In the entries below, count each line holding the word "script". Answer with the total alone.

Scenes as source code
☆ ☆ ☆
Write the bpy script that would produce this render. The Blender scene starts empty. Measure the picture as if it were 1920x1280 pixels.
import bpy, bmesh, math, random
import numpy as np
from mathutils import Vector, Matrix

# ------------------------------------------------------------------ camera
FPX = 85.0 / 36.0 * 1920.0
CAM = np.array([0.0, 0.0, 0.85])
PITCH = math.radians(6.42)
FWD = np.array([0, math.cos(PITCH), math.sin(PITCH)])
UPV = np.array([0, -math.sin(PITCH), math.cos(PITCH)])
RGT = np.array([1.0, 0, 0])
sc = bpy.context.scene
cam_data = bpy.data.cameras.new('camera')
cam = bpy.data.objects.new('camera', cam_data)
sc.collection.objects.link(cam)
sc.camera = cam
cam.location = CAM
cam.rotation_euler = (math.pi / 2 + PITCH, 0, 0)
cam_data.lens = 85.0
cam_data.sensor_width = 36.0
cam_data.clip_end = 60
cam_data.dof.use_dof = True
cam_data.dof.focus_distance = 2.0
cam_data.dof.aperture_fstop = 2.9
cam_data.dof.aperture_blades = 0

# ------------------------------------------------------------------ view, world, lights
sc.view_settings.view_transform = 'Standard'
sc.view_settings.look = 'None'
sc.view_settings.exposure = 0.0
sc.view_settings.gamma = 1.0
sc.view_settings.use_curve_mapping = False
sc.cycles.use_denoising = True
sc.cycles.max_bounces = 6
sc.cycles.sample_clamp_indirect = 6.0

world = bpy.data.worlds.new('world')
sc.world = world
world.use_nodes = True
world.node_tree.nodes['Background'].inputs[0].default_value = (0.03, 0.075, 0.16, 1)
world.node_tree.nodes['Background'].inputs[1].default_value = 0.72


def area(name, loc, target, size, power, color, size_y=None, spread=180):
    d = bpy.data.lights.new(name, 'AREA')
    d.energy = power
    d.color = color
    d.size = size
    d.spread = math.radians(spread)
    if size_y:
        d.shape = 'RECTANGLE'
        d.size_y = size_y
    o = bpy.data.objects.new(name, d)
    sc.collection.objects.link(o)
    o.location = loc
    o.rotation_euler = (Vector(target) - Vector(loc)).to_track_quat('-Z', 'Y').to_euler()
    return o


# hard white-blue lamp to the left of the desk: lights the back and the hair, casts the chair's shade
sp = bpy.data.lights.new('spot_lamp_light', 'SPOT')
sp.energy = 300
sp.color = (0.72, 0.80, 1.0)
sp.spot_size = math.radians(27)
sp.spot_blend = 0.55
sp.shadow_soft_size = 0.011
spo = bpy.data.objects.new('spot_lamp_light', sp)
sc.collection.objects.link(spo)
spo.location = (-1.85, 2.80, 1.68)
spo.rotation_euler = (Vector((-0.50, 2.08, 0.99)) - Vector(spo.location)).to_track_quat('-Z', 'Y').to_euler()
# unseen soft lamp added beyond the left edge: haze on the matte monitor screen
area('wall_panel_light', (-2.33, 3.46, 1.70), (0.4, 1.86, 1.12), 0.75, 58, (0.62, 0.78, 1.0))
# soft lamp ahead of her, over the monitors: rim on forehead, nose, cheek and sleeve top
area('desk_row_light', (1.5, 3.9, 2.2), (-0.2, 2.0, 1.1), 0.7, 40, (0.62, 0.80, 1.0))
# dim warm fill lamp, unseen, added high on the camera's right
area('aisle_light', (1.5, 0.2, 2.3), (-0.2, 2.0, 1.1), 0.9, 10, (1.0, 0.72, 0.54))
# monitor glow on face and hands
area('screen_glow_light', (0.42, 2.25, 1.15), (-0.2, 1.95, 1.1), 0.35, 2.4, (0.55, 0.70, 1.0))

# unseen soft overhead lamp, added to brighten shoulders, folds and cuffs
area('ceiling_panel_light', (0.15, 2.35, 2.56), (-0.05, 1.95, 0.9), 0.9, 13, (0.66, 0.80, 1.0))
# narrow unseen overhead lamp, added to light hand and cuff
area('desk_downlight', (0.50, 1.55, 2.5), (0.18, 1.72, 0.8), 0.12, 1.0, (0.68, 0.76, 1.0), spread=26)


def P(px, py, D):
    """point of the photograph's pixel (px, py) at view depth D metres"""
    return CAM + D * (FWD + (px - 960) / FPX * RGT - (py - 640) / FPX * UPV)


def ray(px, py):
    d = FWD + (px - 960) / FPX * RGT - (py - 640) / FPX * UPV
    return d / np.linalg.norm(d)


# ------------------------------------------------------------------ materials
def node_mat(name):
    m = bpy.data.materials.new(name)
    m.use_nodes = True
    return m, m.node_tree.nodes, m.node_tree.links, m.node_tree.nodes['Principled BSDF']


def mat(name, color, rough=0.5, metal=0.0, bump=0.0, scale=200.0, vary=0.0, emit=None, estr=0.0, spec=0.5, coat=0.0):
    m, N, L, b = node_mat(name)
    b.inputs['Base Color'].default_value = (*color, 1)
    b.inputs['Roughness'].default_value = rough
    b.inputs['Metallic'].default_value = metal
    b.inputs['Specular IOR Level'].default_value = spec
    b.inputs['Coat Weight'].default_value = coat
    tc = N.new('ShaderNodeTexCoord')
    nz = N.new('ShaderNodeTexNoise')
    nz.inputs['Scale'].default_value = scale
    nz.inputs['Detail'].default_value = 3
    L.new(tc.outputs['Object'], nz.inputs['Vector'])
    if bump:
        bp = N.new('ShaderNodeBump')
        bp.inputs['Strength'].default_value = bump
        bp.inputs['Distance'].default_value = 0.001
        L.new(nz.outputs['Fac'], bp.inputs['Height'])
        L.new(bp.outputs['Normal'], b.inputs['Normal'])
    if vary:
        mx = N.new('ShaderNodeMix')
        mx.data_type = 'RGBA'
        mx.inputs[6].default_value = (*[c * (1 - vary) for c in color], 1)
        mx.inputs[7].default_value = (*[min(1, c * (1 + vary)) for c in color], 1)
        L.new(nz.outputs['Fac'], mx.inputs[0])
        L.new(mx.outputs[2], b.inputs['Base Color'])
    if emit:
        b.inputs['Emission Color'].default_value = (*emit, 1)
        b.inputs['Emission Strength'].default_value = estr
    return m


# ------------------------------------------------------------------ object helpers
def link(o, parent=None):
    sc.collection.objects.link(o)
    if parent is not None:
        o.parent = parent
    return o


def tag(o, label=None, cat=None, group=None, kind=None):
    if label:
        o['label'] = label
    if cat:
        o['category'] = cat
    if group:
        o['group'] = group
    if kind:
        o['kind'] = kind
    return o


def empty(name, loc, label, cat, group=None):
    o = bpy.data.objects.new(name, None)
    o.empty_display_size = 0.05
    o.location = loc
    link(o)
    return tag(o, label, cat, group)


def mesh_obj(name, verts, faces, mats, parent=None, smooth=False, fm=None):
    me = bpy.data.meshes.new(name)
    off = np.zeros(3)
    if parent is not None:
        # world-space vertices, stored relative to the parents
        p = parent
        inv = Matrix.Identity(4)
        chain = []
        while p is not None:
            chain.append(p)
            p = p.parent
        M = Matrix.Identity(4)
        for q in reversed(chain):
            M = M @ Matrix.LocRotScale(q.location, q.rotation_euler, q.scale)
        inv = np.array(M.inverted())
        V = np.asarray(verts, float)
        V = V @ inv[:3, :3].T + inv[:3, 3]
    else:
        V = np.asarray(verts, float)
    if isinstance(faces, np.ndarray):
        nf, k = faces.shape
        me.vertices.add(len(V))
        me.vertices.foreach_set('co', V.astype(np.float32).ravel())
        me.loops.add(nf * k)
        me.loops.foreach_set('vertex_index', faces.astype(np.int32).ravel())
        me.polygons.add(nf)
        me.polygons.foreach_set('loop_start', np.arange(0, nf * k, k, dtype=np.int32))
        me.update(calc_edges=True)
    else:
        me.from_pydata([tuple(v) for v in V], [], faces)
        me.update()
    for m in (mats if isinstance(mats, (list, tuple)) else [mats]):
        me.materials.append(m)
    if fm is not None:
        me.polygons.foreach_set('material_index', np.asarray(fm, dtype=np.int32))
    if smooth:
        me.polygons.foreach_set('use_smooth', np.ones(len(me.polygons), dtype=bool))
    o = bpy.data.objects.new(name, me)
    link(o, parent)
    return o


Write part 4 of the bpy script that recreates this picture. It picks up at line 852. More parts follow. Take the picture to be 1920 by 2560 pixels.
☆ ☆ ☆
ANSWER FOR THE TASK => 2